◆ **WORK TO BE COMPLETED**
Keep only the lines of the listing that include the word "scene", and copy them.

+-------+

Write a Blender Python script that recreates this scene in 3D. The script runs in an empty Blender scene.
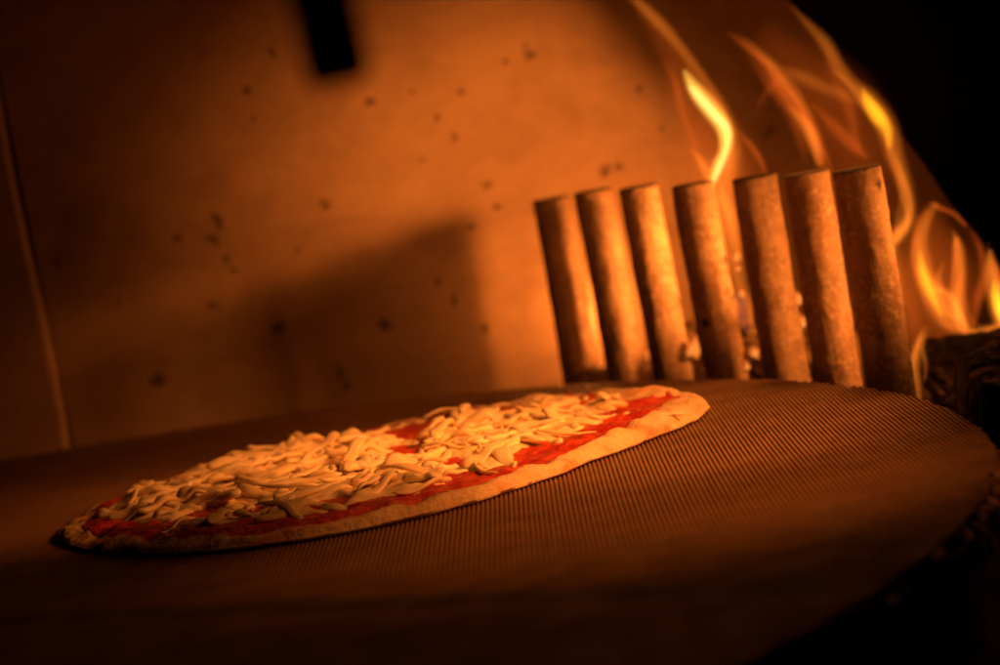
import bpy, bmesh, math, random
from math import sin, cos, pi, radians, sqrt, exp, atan2, hypot
from mathutils import Vector, Matrix, noise

random.seed(11)
C = bpy.context.scene.collection
sc = bpy.context.scene

# ------------------------------------------------------------------ camera
F, PITCH, H, ROLL = 2440.0, 0.0953, 0.1562, 0.180
fw = Vector((0, cos(PITCH), -sin(PITCH)))
up0 = Vector((0, sin(PITCH), cos(PITCH)))
rt0 = Vector((1, 0, 0))
CAM = Vector((0, 0, H))

def ray(x, y):
    dx = x - 500; dy = 332.5 - y
    u = dx * cos(ROLL) + dy * sin(ROLL); v = -dx * sin(ROLL) + dy * cos(ROLL)
    return (rt0 * u + up0 * v + fw * F) / F

def at_h(x, y, h=0.0):              # pixel -> point on the horizontal plane at height h
    r = ray(x, y); return CAM + r * ((h - H) / r.z)

def at(x, y, Y):                    # pixel -> point at depth Y
    r = ray(x, y); return CAM + r * (Y / r.y)

cam = bpy.data.cameras.new('camera'); co = bpy.data.objects.new('camera', cam); C.objects.link(co)
right = rt0 * cos(ROLL) - up0 * sin(ROLL)
upv = rt0 * sin(ROLL) + up0 * cos(ROLL)
M = Matrix((right, upv, -fw)).transposed().to_4x4(); M.translation = CAM
co.matrix_world = M
cam.sensor_width = 36; cam.lens = F / 1000 * 36
cam.clip_start = 0.02; cam.clip_end = 50
cam.dof.use_dof = True; cam.dof.focus_distance = 1.0; cam.dof.aperture_fstop = 7.8
sc.camera = co

# ------------------------------------------------------------------ world, view
w = bpy.data.worlds.new('World'); sc.world = w; w.use_nodes = True
w.node_tree.nodes['Background'].inputs[0].default_value = (0.0, 0.0, 0.0, 1)
w.node_tree.nodes['Background'].inputs[1].default_value = 0.0
sc.view_settings.view_transform = 'Standard'; sc.view_settings.look = 'None'
sc.view_settings.exposure = 0; sc.view_settings.gamma = 1
sc.cycles.use_denoising = True
sc.cycles.max_bounces = 6; sc.cycles.diffuse_bounces = 3
sc.cycles.transparent_max_bounces = 32

# ------------------------------------------------------------------ helpers
def link(name, me, mat=None, parent=None, smooth=True):
    o = bpy.data.objects.new(name, me); C.objects.link(o)
    if mat: me.materials.append(mat)
    if parent: o.parent = parent
    if smooth:
        for p in me.polygons: p.use_smooth = True
    return o

def mesh(name, verts, faces, outward=False):
    me = bpy.data.meshes.new(name); me.from_pydata([tuple(v) for v in verts], [], faces); me.update()
    if outward:
        bm = bmesh.new(); bm.from_mesh(me); bmesh.ops.recalc_face_normals(bm, faces=bm.faces); bm.to_mesh(me); bm.free()
    return me

def from_bm(name, bm):
    me = bpy.data.meshes.new(name); bm.to_mesh(me); bm.free(); return me

def tag(o, label=None, cat=None, group=None, kind=None):
    if label: o['label'] = label
    if cat: o['category'] = cat
    if group: o['group'] = group
    if kind: o['kind'] = kind
    return o

def empty(name, loc=(0, 0, 0)):
    o = bpy.data.objects.new(name, None); C.objects.link(o); o.location = loc; o.empty_display_size = 0.02
    return o

def box_me(name, x0, x1, y0, y1, z0, z1, bev=0.0):
    bm = bmesh.new(); bmesh.ops.create_cube(bm, size=1)
    bmesh.ops.scale(bm, verts=bm.verts, vec=(x1 - x0, y1 - y0, z1 - z0))
    bmesh.ops.translate(bm, verts=bm.verts, vec=((x0 + x1) / 2, (y0 + y1) / 2, (z0 + z1) / 2))
    if bev: bmesh.ops.bevel(bm, geom=bm.edges[:], offset=bev, segments=2, affect='EDGES')
    return from_bm(name, bm)

def fbm(x, y, z=0.0, o=3):
    s = 0; a = 1
    for i in range(o):
        s += a * noise.noise(Vector((x, y, z))); x *= 2.03; y *= 2.03; z *= 2.03; a *= .5
    return s

class NT:
    def __init__(s, name):
        s.m = bpy.data.materials.new(name); s.m.use_nodes = True; s.t = s.m.node_tree; s.n = s.t.nodes
        s.b = s.n['Principled BSDF']; s.out = s.n['Material Output']
    def new(s, t, **k):
        n = s.n.new(t)
        for a, b in k.items(): setattr(n, a, b)
        return n
    def L(s, a, b): s.t.links.new(a, b)
    def coord(s, kind='Object'):
        n = s.new('ShaderNodeTexCoord'); return n.outputs[kind]
    def noise(s, vec, scale, detail=4, rough=.55, dist=0):
        n = s.new('ShaderNodeTexNoise'); n.inputs['Scale'].default_value = scale; n.inputs['Detail'].default_value = detail
        n.inputs['Roughness'].default_value = rough; n.inputs['Distortion'].default_value = dist
        s.L(vec, n.inputs['Vector']); return n.outputs['Fac']
    def vor(s, vec, scale, feature='F1', rnd=1):
        n = s.new('ShaderNodeTexVoronoi'); n.feature = feature; n.inputs['Scale'].default_value = scale
        n.inputs['Randomness'].default_value = rnd
        s.L(vec, n.inputs['Vector']); return n.outputs['Distance']
    def ramp(s, fac, stops):
        n = s.new('ShaderNodeValToRGB'); cr = n.color_ramp
        while len(cr.elements) < len(stops): cr.elements.new(.5)
        for e, (p, c) in zip(cr.elements, stops):
            e.position = p; e.color = (c, c, c, 1) if not isinstance(c, (tuple, list)) else (*c, 1)
        s.L(fac, n.inputs[0]); return n.outputs[0]
    def mix(s, fac, a, b, mode='MIX'):
        n = s.new('ShaderNodeMix'); n.data_type = 'RGBA'; n.blend_type = mode
        for sock, v in ((n.inputs[0], fac), (n.inputs[6], a), (n.inputs[7], b)):
            if isinstance(v, (int, float)): sock.default_value = v
            elif isinstance(v, tuple): sock.default_value = (*v, 1)
            else: s.L(v, sock)
        return n.outputs[2]
    def math(s, op, a, b=0.0):
        n = s.new('ShaderNodeMath'); n.operation = op
        for sock, v in zip(n.inputs, (a, b)):
            if isinstance(v, (int, float)): sock.default_value = v
            else: s.L(v, sock)
        return n.outputs[0]
    def bump(s, h, dist, strength=1.0, normal=None):
        n = s.new('ShaderNodeBump'); n.inputs['Distance'].default_value = dist; n.inputs['Strength'].default_value = strength
        s.L(h, n.inputs['Height'])
        if normal: s.L(normal, n.inputs['Normal'])
        return n.outputs[0]
    def scale(s, vec, v):
        n = s.new('ShaderNodeMapping'); n.inputs['Scale'].default_value = v; s.L(vec, n.inputs[0]); return n.outputs[0]
    def fin(s, col=None, rough=.6, spec=.5, normal=None, metal=0):
        def setv(k, v):
            if v is None: return
            if isinstance(v, (int, float)): s.b.inputs[k].default_value = v
            elif isinstance(v, tuple): s.b.inputs[k].default_value = (*v, 1)
            else: s.L(v, s.b.inputs[k])
        setv('Base Color', col); setv('Roughness', rough); setv('Specular IOR Level', spec); setv('Metallic', metal)
        if normal: s.L(normal, s.b.inputs['Normal'])
        return s.m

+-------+

◆ **FULL ANSWER**
Write a Blender Python script that recreates this scene in 3D. The script runs in an empty Blender scene.
C = bpy.context.scene.collection
sc = bpy.context.scene